This is Part One of a Three Part Story!
Seven years ago when my mother died, I had the chore of clearing out her household goods; and what a task it was! My only sibling lives in North Carolina, and he was very agreeable to my making ALL decisions regarding the estate.
Looking at Mom's attic, I found countless garments from the 1940s to 2010, when she left her home shortly before her death: dresses - some almost dry-rotten from the heat of the attic - shoes, funny little hats, purses. There was even a silky pink bridesmaid dress that Mom wore in her sister Janie's wedding. There were many canning jars stored along one side of the attic wall. Boxes and boxes of canceled checks were found, and records of seemingly every business transaction made during her marriage added to the paper trail. An old kerosene cook stove stood forlornly near the chimney - relegated to the attic when the electric stove came along - its burners longing to heat up again! Wardrobes and trunks held countless items of yesterday. A double bed and cot on one side and another double bed across the room provided many an overnight getaway for visiting grandchildren throughout the years.

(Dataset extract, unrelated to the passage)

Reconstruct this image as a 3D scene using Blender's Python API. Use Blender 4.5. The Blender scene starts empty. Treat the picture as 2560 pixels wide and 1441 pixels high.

Mom believed in saving almost everything. Each Christmas she would eat her annual box of Whitman's candy and tuck the empty box in an open cubbyhole under the steps leading to the attic ‘just in case she needed it to wrap something in.’ Downstairs a closet contained Christmas gifts given to Mom during her many years as a schoolteacher. Christmas cards she saved, also - they were just too dear to toss in the trash. Those were the days when people actually wrote personal notes at Christmas. The very small closets and bureaus downstairs were also crammed full of clothes. Costume jewelry adorned her dresser. Mom lived through the depression so she felt that there might someday be a need or use for all these things, and she just couldn't trash them. As I spent hours and hours making decisions about what to do with all this and what to do with all that, I vowed MY children would not be subjected to this - that I would get rid of many of my things.
SURPRISE, SURPRISE! Seven years later and I feel myself changing into my mother. I start going through things and find it hard to part with much at all. There are far too many pictures and far too many mementos of the past. I have managed to pare down a considerable amount of paperwork, however. Dishes I've acquired through the years are hard to part with. There's a kitchen table from Grandma Robertson's house; we all used to sit at that table. A chair from Grandma's living room. A beautiful little desk from Grandpa Parker's home. A china clock and huge rolltop desk long in the Boyd family. I know I can't take all of this with me; but by darn, it's hard to give it up! I look in the mirror and can actually see myself metamorphosing into Doris Parker Robertson - and it's not a bad thing! Oh, what the heck--MY children can clear out MY house! It's a family tradition - and a mother's ultimate revenge!!